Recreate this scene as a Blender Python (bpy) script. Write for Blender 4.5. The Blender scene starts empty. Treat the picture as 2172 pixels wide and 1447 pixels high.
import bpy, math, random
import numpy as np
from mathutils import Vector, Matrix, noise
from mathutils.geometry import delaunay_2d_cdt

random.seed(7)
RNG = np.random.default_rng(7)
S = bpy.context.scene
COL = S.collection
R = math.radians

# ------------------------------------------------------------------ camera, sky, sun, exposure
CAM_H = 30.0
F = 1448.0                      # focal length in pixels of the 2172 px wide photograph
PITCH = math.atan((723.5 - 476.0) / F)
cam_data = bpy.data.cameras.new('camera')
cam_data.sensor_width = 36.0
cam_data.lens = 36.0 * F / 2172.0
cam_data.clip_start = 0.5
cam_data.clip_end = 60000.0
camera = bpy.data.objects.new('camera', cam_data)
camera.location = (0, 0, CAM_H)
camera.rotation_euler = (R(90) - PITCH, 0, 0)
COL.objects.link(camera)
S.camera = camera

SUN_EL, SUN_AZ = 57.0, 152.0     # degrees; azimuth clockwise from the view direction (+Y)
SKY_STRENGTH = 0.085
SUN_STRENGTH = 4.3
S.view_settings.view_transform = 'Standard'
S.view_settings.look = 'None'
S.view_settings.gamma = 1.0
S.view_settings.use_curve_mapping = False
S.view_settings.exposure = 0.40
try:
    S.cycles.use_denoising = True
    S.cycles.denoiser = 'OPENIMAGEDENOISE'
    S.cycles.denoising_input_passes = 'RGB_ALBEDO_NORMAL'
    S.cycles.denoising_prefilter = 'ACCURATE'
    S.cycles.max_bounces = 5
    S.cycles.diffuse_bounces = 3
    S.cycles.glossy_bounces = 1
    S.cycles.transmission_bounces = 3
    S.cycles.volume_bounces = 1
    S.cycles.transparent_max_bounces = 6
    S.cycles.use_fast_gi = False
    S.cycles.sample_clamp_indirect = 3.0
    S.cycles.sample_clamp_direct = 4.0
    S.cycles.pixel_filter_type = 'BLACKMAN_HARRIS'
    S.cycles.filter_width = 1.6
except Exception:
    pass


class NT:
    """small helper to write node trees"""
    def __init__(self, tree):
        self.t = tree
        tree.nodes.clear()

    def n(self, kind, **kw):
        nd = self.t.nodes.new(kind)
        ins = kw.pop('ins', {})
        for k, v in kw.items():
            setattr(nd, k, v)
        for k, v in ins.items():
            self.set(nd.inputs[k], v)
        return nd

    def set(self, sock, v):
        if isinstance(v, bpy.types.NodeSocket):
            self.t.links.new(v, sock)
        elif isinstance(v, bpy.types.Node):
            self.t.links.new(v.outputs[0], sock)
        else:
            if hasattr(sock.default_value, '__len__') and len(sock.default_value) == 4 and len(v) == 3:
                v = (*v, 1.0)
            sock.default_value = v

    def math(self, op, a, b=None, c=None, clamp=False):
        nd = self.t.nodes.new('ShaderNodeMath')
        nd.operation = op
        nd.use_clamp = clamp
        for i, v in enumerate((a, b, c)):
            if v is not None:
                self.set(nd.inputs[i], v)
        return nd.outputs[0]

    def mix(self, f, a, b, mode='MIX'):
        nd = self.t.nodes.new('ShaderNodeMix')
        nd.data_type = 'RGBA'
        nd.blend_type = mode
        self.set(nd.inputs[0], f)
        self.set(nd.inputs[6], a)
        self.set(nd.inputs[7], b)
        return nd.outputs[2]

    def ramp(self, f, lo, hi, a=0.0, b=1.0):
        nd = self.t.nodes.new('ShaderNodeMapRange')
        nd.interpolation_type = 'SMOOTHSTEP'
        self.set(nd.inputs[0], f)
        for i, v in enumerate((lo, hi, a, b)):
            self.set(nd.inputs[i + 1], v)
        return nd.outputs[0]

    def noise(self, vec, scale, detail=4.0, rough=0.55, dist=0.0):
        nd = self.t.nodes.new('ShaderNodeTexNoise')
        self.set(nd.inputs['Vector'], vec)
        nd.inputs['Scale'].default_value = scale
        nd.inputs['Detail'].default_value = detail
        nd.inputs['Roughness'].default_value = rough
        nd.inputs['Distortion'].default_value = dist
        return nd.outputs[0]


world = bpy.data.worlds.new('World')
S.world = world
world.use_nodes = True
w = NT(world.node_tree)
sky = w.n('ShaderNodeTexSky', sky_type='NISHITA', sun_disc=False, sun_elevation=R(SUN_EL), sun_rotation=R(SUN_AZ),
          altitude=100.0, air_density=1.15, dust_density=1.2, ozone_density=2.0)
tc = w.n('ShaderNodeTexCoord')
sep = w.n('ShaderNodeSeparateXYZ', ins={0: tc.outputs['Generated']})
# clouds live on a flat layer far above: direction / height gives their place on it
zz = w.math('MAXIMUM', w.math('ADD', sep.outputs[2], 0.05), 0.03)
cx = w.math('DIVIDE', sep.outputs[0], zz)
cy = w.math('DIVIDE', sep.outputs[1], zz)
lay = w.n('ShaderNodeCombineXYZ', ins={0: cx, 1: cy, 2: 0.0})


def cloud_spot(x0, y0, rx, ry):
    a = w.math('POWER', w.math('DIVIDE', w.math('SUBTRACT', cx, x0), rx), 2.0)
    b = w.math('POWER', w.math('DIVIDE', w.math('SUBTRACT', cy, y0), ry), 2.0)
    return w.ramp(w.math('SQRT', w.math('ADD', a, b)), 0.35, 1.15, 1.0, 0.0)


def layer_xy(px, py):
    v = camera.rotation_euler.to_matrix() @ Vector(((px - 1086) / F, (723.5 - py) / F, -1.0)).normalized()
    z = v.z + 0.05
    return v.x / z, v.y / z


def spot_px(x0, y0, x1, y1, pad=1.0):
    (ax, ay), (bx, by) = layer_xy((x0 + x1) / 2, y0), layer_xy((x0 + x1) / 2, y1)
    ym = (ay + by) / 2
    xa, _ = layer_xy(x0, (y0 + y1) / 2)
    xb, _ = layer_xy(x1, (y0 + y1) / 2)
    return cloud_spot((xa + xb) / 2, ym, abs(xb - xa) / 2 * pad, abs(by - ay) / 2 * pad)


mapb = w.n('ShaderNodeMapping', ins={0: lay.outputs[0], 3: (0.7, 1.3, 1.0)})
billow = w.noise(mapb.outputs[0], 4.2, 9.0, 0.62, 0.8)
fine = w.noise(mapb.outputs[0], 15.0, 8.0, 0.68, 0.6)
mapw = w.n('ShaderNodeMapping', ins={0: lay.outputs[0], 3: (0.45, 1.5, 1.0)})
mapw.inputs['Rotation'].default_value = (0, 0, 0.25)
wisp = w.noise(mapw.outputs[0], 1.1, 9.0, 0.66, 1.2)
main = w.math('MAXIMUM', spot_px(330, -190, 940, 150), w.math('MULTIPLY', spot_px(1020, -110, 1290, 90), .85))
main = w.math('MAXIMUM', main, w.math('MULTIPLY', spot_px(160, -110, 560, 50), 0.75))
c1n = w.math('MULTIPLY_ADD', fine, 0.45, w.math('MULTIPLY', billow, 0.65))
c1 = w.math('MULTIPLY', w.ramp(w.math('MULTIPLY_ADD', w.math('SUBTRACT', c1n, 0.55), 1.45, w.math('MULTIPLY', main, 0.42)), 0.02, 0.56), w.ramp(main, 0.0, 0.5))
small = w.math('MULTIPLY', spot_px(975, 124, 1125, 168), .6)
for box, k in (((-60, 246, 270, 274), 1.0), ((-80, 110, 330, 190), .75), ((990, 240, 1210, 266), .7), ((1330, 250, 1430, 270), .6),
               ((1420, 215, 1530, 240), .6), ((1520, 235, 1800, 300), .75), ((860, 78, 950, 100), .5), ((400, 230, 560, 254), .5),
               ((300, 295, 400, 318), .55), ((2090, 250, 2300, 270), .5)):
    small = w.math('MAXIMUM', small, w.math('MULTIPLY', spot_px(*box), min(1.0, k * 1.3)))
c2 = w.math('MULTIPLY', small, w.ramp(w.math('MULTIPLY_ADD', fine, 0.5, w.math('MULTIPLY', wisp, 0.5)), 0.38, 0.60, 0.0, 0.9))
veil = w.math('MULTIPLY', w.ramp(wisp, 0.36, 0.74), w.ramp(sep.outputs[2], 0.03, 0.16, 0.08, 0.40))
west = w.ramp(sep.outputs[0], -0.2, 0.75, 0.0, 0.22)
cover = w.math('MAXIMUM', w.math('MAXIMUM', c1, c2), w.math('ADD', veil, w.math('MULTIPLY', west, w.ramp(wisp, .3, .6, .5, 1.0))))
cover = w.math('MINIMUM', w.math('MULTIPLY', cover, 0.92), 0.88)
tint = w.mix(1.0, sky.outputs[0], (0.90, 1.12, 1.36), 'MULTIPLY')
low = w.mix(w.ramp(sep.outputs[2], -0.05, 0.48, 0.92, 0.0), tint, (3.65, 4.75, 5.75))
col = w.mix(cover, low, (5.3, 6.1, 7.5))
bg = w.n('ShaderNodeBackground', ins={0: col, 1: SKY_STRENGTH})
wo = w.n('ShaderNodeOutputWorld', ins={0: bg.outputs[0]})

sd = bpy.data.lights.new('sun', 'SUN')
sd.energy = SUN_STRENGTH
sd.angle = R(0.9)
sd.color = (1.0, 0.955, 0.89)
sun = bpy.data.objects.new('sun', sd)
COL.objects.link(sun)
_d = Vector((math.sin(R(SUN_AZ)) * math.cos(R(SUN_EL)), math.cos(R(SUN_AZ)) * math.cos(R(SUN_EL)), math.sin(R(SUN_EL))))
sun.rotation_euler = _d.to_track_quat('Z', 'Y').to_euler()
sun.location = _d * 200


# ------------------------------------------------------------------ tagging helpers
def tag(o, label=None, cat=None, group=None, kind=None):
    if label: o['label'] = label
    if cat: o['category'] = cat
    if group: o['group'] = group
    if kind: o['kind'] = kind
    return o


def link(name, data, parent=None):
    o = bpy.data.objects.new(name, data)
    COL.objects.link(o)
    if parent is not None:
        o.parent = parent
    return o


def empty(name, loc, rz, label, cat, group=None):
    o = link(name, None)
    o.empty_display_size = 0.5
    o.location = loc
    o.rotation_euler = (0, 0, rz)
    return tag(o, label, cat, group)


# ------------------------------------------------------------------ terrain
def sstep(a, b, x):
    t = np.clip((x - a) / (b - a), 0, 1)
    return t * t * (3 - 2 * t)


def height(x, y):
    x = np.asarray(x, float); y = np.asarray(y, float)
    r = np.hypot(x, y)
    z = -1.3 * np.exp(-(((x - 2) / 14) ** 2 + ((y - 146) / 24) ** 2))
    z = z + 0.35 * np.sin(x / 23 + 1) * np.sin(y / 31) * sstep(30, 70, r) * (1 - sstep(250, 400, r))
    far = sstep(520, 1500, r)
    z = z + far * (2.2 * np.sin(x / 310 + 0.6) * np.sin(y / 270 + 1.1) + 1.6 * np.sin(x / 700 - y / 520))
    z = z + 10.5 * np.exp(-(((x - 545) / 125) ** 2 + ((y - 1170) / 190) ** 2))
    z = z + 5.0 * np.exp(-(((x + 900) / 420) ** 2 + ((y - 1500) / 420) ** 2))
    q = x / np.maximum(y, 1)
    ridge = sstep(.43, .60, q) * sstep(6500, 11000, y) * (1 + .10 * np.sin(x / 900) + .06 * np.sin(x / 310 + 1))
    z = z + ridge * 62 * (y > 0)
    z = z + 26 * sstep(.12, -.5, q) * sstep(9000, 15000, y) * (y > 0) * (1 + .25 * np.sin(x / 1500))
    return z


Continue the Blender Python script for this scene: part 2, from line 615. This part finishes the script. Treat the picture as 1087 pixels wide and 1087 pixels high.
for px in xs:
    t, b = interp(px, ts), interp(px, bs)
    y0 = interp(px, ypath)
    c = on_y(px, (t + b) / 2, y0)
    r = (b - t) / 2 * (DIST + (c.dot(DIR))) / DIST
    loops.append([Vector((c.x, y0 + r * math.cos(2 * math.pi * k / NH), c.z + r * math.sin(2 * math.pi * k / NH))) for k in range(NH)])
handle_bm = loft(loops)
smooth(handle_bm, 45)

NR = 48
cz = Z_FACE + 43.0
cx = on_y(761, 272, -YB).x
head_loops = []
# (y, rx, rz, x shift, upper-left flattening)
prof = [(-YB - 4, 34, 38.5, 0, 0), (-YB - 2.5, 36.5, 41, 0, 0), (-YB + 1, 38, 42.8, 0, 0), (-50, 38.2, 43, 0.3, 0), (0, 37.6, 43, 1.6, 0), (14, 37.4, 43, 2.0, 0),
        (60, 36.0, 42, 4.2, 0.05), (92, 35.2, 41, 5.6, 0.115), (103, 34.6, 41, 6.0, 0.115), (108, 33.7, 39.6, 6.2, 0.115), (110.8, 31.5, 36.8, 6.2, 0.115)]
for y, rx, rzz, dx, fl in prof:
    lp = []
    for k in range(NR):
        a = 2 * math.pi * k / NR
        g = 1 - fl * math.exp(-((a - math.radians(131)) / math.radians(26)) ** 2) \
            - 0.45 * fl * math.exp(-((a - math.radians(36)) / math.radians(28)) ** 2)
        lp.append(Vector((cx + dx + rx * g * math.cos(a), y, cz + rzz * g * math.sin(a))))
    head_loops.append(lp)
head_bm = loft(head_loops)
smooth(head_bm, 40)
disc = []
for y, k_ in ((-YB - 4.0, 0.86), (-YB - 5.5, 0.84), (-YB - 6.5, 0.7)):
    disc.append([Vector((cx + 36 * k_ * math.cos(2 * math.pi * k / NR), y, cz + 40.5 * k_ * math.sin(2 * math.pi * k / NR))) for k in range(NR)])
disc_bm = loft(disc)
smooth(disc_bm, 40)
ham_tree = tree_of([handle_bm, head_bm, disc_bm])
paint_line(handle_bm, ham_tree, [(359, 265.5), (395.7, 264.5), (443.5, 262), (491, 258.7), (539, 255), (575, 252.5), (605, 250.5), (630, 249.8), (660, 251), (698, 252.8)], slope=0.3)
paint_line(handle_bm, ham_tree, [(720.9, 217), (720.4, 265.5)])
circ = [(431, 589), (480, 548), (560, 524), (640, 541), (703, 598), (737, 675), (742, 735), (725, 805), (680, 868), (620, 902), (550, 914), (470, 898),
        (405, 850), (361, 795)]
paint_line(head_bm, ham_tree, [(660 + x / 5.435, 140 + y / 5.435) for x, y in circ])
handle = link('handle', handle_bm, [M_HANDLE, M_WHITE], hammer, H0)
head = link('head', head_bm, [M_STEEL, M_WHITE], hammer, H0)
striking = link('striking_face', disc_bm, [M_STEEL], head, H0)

### Task brief
Quote the records above exactly, from the first line through the line containing "R = math.radians", and nothing more.

### Task answer
Recreate this scene as a Blender Python (bpy) script. Write for Blender 4.5. The Blender scene starts empty. Treat the picture as 2172 pixels wide and 1447 pixels high.
import bpy, math, random
import numpy as np
from mathutils import Vector, Matrix, noise
from mathutils.geometry import delaunay_2d_cdt

random.seed(7)
RNG = np.random.default_rng(7)
S = bpy.context.scene
COL = S.collection
R = math.radians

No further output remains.